To be honest, I wasn't familiar with Hopkins, and the purchase was motivated mainly by the charming inscription, which reads 'and no prizes for recognizing the original of Dr Blow'. Dr William Blow is an elderly eccentric (and a big fan of Robert Southey) who, together with the slightly more worldly Professor Manciple, featured in three novels, of which Body Blow (1962) was the last.
The book joined the Himalayan range that is my to-be-read pile, but I was motivated to read it by a series of interesting emails from Paul Roberts. Paul was a friend of Kenneth Hopkins (who sounds like a delightful person) and he told me quite a bit about his life and work. I was, for instance, intrigued to learn that the model for Dr Blow was actually the writer E.H. Visiak, who was a good friend of Hopkins. This was yet another example of the fascinating correspondence that I'm fortunate to receive, and from which I learn so much.

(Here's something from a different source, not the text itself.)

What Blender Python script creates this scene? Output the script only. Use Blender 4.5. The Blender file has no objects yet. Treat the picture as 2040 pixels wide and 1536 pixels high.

The story begins with Blow buying a large quantity of books by Robert Southey at auction. But when he expects delivery, what in fact he receives is a large and heavy box containing the body of a dead woman. Strange! And it's even stranger when the box disappears again, almost immediately. There are quite a few funny lines and situations in this story, and if the plot is rather barmy, this isn't untypical of humorous crime fiction. I'm very grateful to Paul for drawing Kenneth Hopkins to my attention.
4 comments:
I've more of a Rocky Mountains array of books (sadly, in two separate incidents some years back, also a Marianas Trench of sodden books), so all sympathies there, and it is interesting to gain a bit of incidental but telling insight into the interactions of those one grew up admiring, isn't it?
Absolutely, Todd!
As you may know, E.H. Visiak is much admired by devotees of weird fiction, mainly for his novel "Medusa." It starts off like a Robert Louis Stevenson story in the mode of "Kidnapped," morphs into something like Poe's "Arthur Gordon Pym" and ends like a lost Lovecraft work of cosmic horror. HPL himself admired it and it's listed in two of the famous Twilight Zone lists of grat or neglected supernatural ficiion. VIsiak was also a friend of David Lindsay, author of "A Voyage to Arcturus," and an authority on Joseph Conrad.
Thanks, Michael. I recently acquired a copy of Medusa (reissued by the British Library) and I'm looking forward to reading it.